▶ WHAT IS NEEDED: Skip all pictures, then copy the lines from the start of the data through the line with "PI = math.pi", keeping both ends.
----
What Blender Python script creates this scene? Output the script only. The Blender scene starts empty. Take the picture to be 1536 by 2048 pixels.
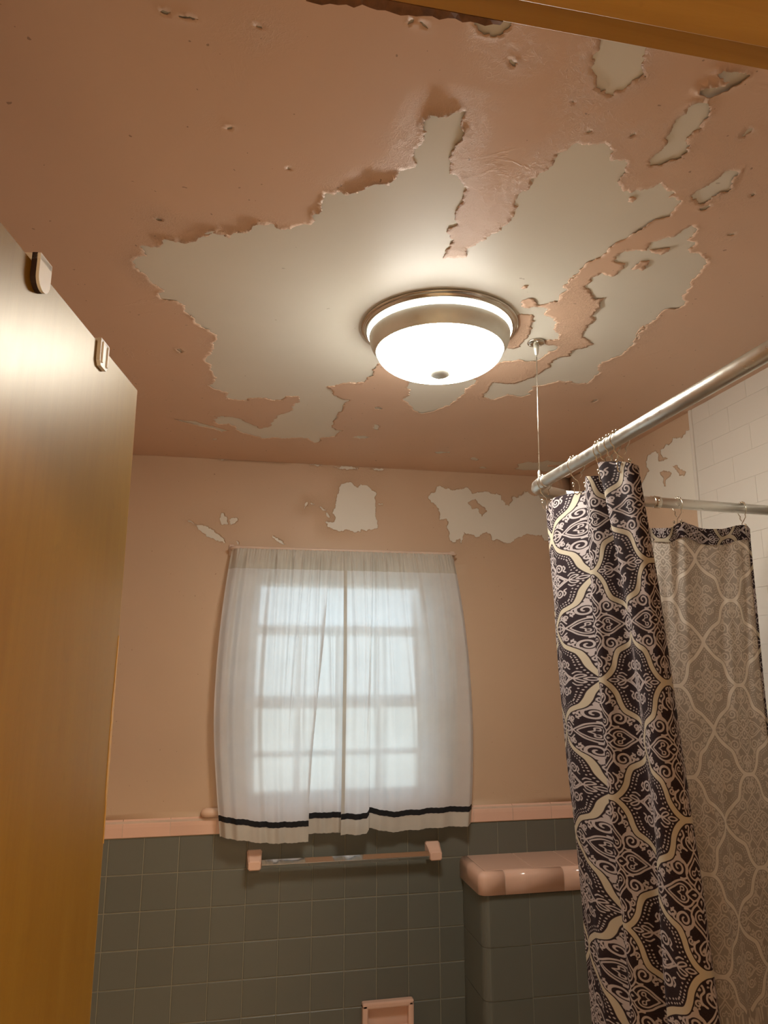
import bpy, bmesh, math, random
import numpy as np
from mathutils import Vector, Matrix, geometry

scene = bpy.context.scene
COL = scene.collection
PI = math.pi

# ------------------------------------------------------------------ camera
cam_d = bpy.data.cameras.new('camera')
cam = bpy.data.objects.new('camera', cam_d)
COL.objects.link(cam)
cam.location = (0.3751, -2.5911, 1.6458)
cam.rotation_euler = (math.radians(90 + 11.8687), 0, math.radians(-11.5037))
cam_d.sensor_fit = 'VERTICAL'
cam_d.sensor_height = 36.0
cam_d.sensor_width = 27.0
cam_d.lens = 1426.77 / 2048 * 36.0
cam_d.clip_start = 0.01
scene.camera = cam

# ------------------------------------------------------------------ world (overcast daylight outside the window)
SKY_STRENGTH = 2.6
LAMP_STRENGTH = 52.0
RING_STRENGTH = 5.4
HALL_POWER = 44.0
EXPOSURE = 0.33
world = bpy.data.worlds.new('overcast_sky')
scene.world = world
world.use_nodes = True
wn = world.node_tree
wn.nodes.clear()
wo = wn.nodes.new('ShaderNodeOutputWorld')
wb = wn.nodes.new('ShaderNodeBackground')
wc = wn.nodes.new('ShaderNodeTexCoord')
ws = wn.nodes.new('ShaderNodeSeparateXYZ')
wr = wn.nodes.new('ShaderNodeValToRGB')
wr.color_ramp.elements[0].position = 0.45
wr.color_ramp.elements[0].color = (0.56, 0.66, 0.64, 1)
wr.color_ramp.elements[1].position = 0.56
wr.color_ramp.elements[1].color = (0.66, 0.86, 1.0, 1)
wm = wn.nodes.new('ShaderNodeMath'); wm.operation = 'MULTIPLY_ADD'
wm.inputs[1].default_value = 0.5; wm.inputs[2].default_value = 0.5
wn.links.new(wc.outputs['Generated'], ws.inputs[0])
wn.links.new(ws.outputs[2], wm.inputs[0])
wn.links.new(wm.outputs[0], wr.inputs[0])
wn.links.new(wr.outputs[0], wb.inputs[0])
wb.inputs[1].default_value = SKY_STRENGTH
wn.links.new(wb.outputs[0], wo.inputs[0])

# warm ceiling lamp of the hall behind the doorway
hl = bpy.data.lights.new('hall_ceiling_light', 'AREA')
hl.shape = 'DISK'; hl.size = 0.35; hl.energy = HALL_POWER; hl.color = (1.0, 0.72, 0.42)
hlo = bpy.data.objects.new('hall_ceiling_light', hl); COL.objects.link(hlo)
hlo.location = (1.0, -3.25, 2.33)

vs = scene.view_settings
scene.display_settings.display_device = 'sRGB'
vs.view_transform = 'Standard'
vs.look = 'None'
vs.gamma = 1.0
vs.use_curve_mapping = False
vs.exposure = EXPOSURE
try:
    scene.cycles.max_bounces = 10
    scene.cycles.diffuse_bounces = 6
    scene.cycles.transparent_max_bounces = 12
    scene.cycles.sample_clamp_indirect = 6.0
    scene.cycles.caustics_reflective = True
except Exception:
    pass

# ------------------------------------------------------------------ constants of the room (metres)
HC = 2.3747          # ceiling
XL, XR = -0.15, 1.667
YF = -2.245          # inner face of the door wall
TP = 0.1095          # grey tile pitch
Z0 = 0.978           # a grout line of the tile grid
CAPB, CAPT = 1.0895, 1.146
HX0, HX1, HZ0, HZ1 = 0.345, 1.175, 1.146, 2.0   # window opening

# ------------------------------------------------------------------ helpers
def tag(o, label=None, cat=None, group=None, kind=None):
    if label: o['label'] = label
    if cat: o['category'] = cat
    if group: o['group'] = group
    if kind: o['kind'] = kind
    return o

def mesh_obj(name, verts, faces, mat, parent=None, smooth=False):
    me = bpy.data.meshes.new(name)
    me.from_pydata([tuple(v) for v in verts], [], faces)
    if mat: me.materials.append(mat)
    if smooth: me.polygons.foreach_set('use_smooth', [True] * len(me.polygons))
    o = bpy.data.objects.new(name, me)
    COL.objects.link(o)
    if parent: o.parent = parent
    return o

def bm_obj(name, bm, mat, parent=None, smooth=False):
    bmesh.ops.recalc_face_normals(bm, faces=bm.faces)
    me = bpy.data.meshes.new(name)
    bm.to_mesh(me); bm.free()
    if mat: me.materials.append(mat)
    if smooth: me.polygons.foreach_set('use_smooth', [True] * len(me.polygons))
    o = bpy.data.objects.new(name, me)
    COL.objects.link(o)
    if parent: o.parent = parent
    return o

def share(name, src, parent, loc=(0, 0, 0), rot=None):
    o = bpy.data.objects.new(name, src.data)
    COL.objects.link(o); o.parent = parent; o.location = loc
    if rot: o.rotation_euler = rot
    return o

def empty(name, loc=(0, 0, 0), rz=0.0):
    o = bpy.data.objects.new(name, None); COL.objects.link(o)
    o.empty_display_size = 0.05
    o.location = loc; o.rotation_euler = (0, 0, rz)
    return o

def bx(bm, x0, x1, y0, y1, z0, z1, bevel=0.0, seg=1):
    r = bmesh.ops.create_cube(bm, size=1.0)
    vs_ = r['verts']
    for v in vs_:
        v.co = Vector((x0 + (v.co.x + .5) * (x1 - x0), y0 + (v.co.y + .5) * (y1 - y0), z0 + (v.co.z + .5) * (z1 - z0)))
    if bevel > 0:
        es = set()
        for v in vs_:
            for e in v.link_edges: es.add(e)
        bmesh.ops.bevel(bm, geom=list(es), offset=bevel, segments=seg, affect='EDGES', profile=0.5)

def box(name, x0, x1, y0, y1, z0, z1, mat, parent=None, bevel=0.0, seg=1):
    bm = bmesh.new(); bx(bm, x0, x1, y0, y1, z0, z1, bevel, seg)
    return bm_obj(name, bm, mat, parent)

def tube(bm, pts, r, n=10, cap=True, radii=None):
    pts = [Vector(p) for p in pts]
    m = len(pts)
    tan = []
    for i in range(m):
        a = pts[max(i - 1, 0)]; b = pts[min(i + 1, m - 1)]
        tan.append((b - a).normalized())
    up = Vector((0, 0, 1)) if abs(tan[0].z) < .9 else Vector((1, 0, 0))
    nrm = tan[0].cross(up).normalized()
    rings = []
    for i in range(m):
        if i:
            nrm = nrm - tan[i] * nrm.dot(tan[i]); nrm.normalize()
        bi = tan[i].cross(nrm)
        rr = radii[i] if radii else r
        rings.append([bm.verts.new(pts[i] + (nrm * math.cos(2 * PI * k / n) + bi * math.sin(2 * PI * k / n)) * rr) for k in range(n)])
    for i in range(m - 1):
        for k in range(n):
            bm.faces.new((rings[i][k], rings[i][(k + 1) % n], rings[i + 1][(k + 1) % n], rings[i + 1][k]))
    if cap:
        bm.faces.new(rings[0][::-1]); bm.faces.new(rings[-1])

def lathe(bm, prof, n=64, closed=False):
    """prof: list of (r, z); revolve about local Z"""
    rings = []
    for r, z in prof:
        if r < 1e-6:
            rings.append([bm.verts.new((0, 0, z))])
        else:
            rings.append([bm.verts.new((r * math.cos(2 * PI * k / n), r * math.sin(2 * PI * k / n), z)) for k in range(n)])
    for a, b in zip(rings[:-1], rings[1:]):
        for k in range(n):
            k2 = (k + 1) % n
            if len(a) == 1 and len(b) == 1: continue
            if len(a) == 1: bm.faces.new((a[0], b[k], b[k2]))
            elif len(b) == 1: bm.faces.new((a[k], b[0], a[k2]))
            else: bm.faces.new((a[k], b[k], b[k2], a[k2]))

def ball(bm, c, r, u=10, v=8):
    res = bmesh.ops.create_uvsphere(bm, u_segments=u, v_segments=v, radius=r)
    for w in res['verts']: w.co += Vector(c)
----
▶ RESULT OF THIS TASK:
What Blender Python script creates this scene? Output the script only. The Blender scene starts empty. Take the picture to be 1536 by 2048 pixels.
import bpy, bmesh, math, random
import numpy as np
from mathutils import Vector, Matrix, geometry

scene = bpy.context.scene
COL = scene.collection
PI = math.pi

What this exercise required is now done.